Just a few hours ago I got the urge to drive around town and while driving saw an old man walking on the side of the road with a gas can. I pulled over and turned around and picked him up, drove him to the gas station and drove him back to his car afterwards. It was 11pm at night and he was an old man carrying a gas can. I’m sure over 100 cars passed him (his car was 2 miles away) but nobody stopped to help him. Shit like that bothers me alot more than whether people say things like ‘fuck’ or show their belly buttons on TV.

I’m saddened, but not surprised. I’m afraid my generation is at fault. So many people my age (near 60, now) opted out of their child rearing obligations, leaving us a generation clueless to the art of building a polite, respectful human being. Behavior that was once totally unacceptable (like being openly rude to one’s elders) is now fodder for this week’s sit-com.

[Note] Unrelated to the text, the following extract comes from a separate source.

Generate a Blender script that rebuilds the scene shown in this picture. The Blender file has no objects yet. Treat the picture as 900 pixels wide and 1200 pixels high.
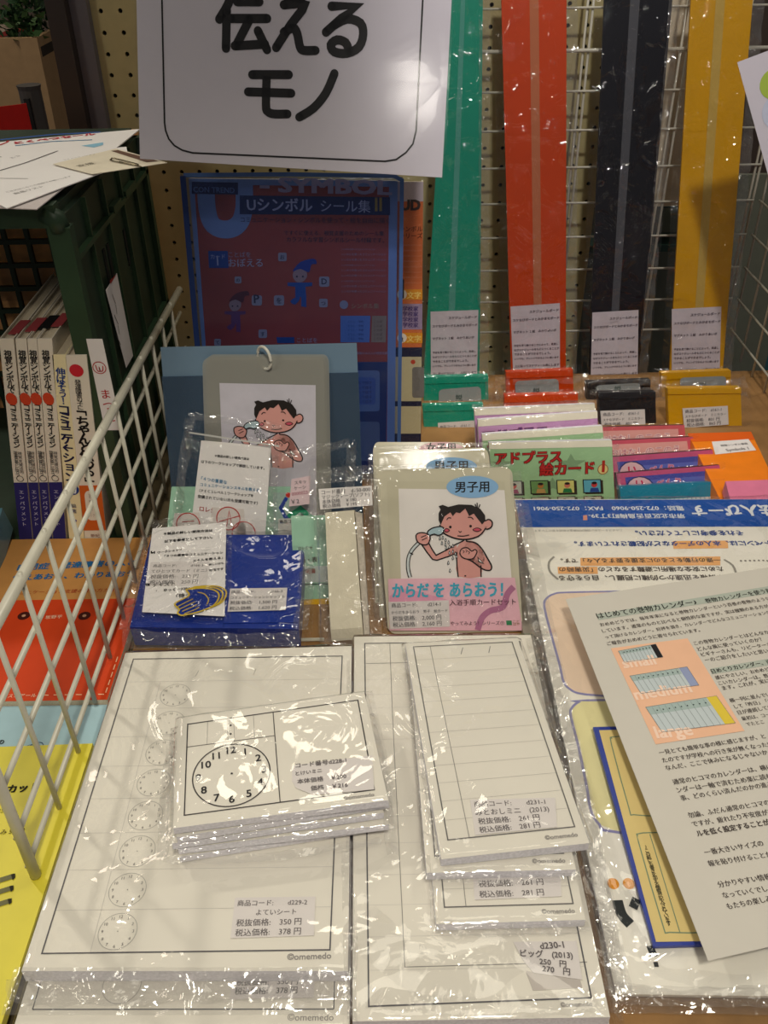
import bpy, math, random
from mathutils import Vector as V, noise
from math import radians as R, sin, cos, tan, pi
random.seed(7)
SC = bpy.context.scene
COL = SC.collection

# ------------------------------------------------------------------ camera
FPX, PITCH, ROLL, CAMH = 1055.77, 0.61208224, -0.01583843, 0.605
cW = V((0, cos(PITCH), -sin(PITCH)))
_u = V((0, sin(PITCH), cos(PITCH))); _x = V((1, 0, 0))
cX = _x*cos(ROLL) + _u*sin(ROLL)
cU = -_x*sin(ROLL) + _u*cos(ROLL)
CAM = V((0, 0, CAMH))
cam = bpy.data.objects.new('camera', bpy.data.cameras.new('camera'))
COL.objects.link(cam)
from mathutils import Matrix
mm = Matrix((cX, cU, -cW)).transposed().to_4x4()
mm.translation = CAM
cam.matrix_world = mm
cam.data.sensor_fit = 'VERTICAL'
cam.data.sensor_height = 24.0
cam.data.lens = FPX/1200*24.0
cam.data.clip_start = 0.02
SC.camera = cam

# ------------------------------------------------------------------ world, lights, exposure
SC.view_settings.view_transform = 'Standard'
SC.view_settings.look = 'None'
SC.view_settings.exposure = 0.12
SC.view_settings.gamma = 1.0
SC.cycles.transparent_max_bounces = 32
w = bpy.data.worlds.new('hall_ambience'); SC.world = w; w.use_nodes = True
w.node_tree.nodes['Background'].inputs[0].default_value = (0.52, 0.50, 0.52, 1)
w.node_tree.nodes['Background'].inputs[1].default_value = 0.13

def area(name, loc, target, size, power, col, sy=None):
    l = bpy.data.lights.new(name, 'AREA'); l.energy = power; l.color = col; l.size = size
    if sy: l.shape = 'RECTANGLE'; l.size_y = sy
    o = bpy.data.objects.new(name, l); COL.objects.link(o); o.location = loc
    o.rotation_euler = (V(target)-V(loc)).to_track_quat('-Z', 'Y').to_euler()
    return o
WARM = (1.0, 0.93, 0.77); COOL = (0.85, 0.9, 1.0)
sp = bpy.data.lights.new('ceiling_spot', 'SPOT'); sp.energy = 67; sp.color = WARM; sp.shadow_soft_size = 0.12; sp.spot_size = R(38); sp.spot_blend = 0.6
spo = bpy.data.objects.new('ceiling_spot', sp); COL.objects.link(spo); spo.location = (0.15, -0.45, 1.8); spo.rotation_euler = (V((0.06, 0.46, 0.0))-V((0.15, -0.45, 1.8))).to_track_quat('-Z', 'Y').to_euler()
sq = bpy.data.lights.new('added_back_row_spot', 'SPOT'); sq.energy = 46; sq.color = (1.0, 0.95, 0.90); sq.shadow_soft_size = 0.05; sq.spot_size = R(33); sq.spot_blend = 0.6  # added spot, brightens the hanging strips and the pegboard behind them
sqo = bpy.data.objects.new('added_back_row_spot', sq); COL.objects.link(sqo); sqo.location = (0.24, 0.02, 1.7); sqo.rotation_euler = (V((0.39, 1.25, 0.25))-V((0.24, 0.02, 1.7))).to_track_quat('-Z', 'Y').to_euler()
area('ceiling_light_fill', (0.2, 0.9, 2.1), (0.1, 0.8, 0.0), 0.6, 3.2, WARM)
area('added_crate_fill', (-1.2, -0.3, 1.3), (-0.4, 0.9, 0.2), 0.3, 3.2, WARM)  # added fill from the front left, lightens the crate inside and book spines
area('ceiling_light_left', (-1.35, 1.45, 1.75), (0, 0.45, 0), 0.08, 10.0, WARM)
area('ceiling_light_right', (1.0, 1.35, 1.9), (0.1, 0.5, 0), 0.12, 3.5, WARM)
area('ceiling_light_rear', (-0.3, 2.6, 2.3), (0, 0.5, 0), 0.45, 5, WARM)
area('ceiling_light_front', (0.13, -0.88, 1.40), (0.1, 1.0, 0.15), 0.13, 0.9, (1.0, 0.93, 0.84))
area('ceiling_light_far', (-1.0, 1.9, 1.5), (-0.9, 2.6, 0.1), 0.4, 4, (1, 0.85, 0.7))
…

Thoughtful responses all… thank you.

I remember when I was much younger, just having reached the age of responsibility with it’s expectation of industriousness, and having difficulty feeling fully motivated to go out and make my place in the world. I spoke with a counselor about my misgivings and he, a personal friend of the family, made an observation that I’ve never forgotton. He wondered out loud if the fact that my father, an extremely intelligent and accomplished man, hadn’t provided a standard so high that the notion of ever equaling his merit was causing me to give up before ever starting. I recognized his observation as being very much the case and instead resolved to follow my own path to self worth, plus decided that the benchmarks would’nt be realized all at once but, instead, would come a day at a time.

Maybe this’ll require a like thinking. While the problem seems enormous to the point of being rightly impossible to cure, maybe having different expectations and being content with the little things each day is a better approach, to keep doing your little part and hope that more do the same. I’ve expected more from people and, aside from a wonderful little five year old, that’s probably not very realistic.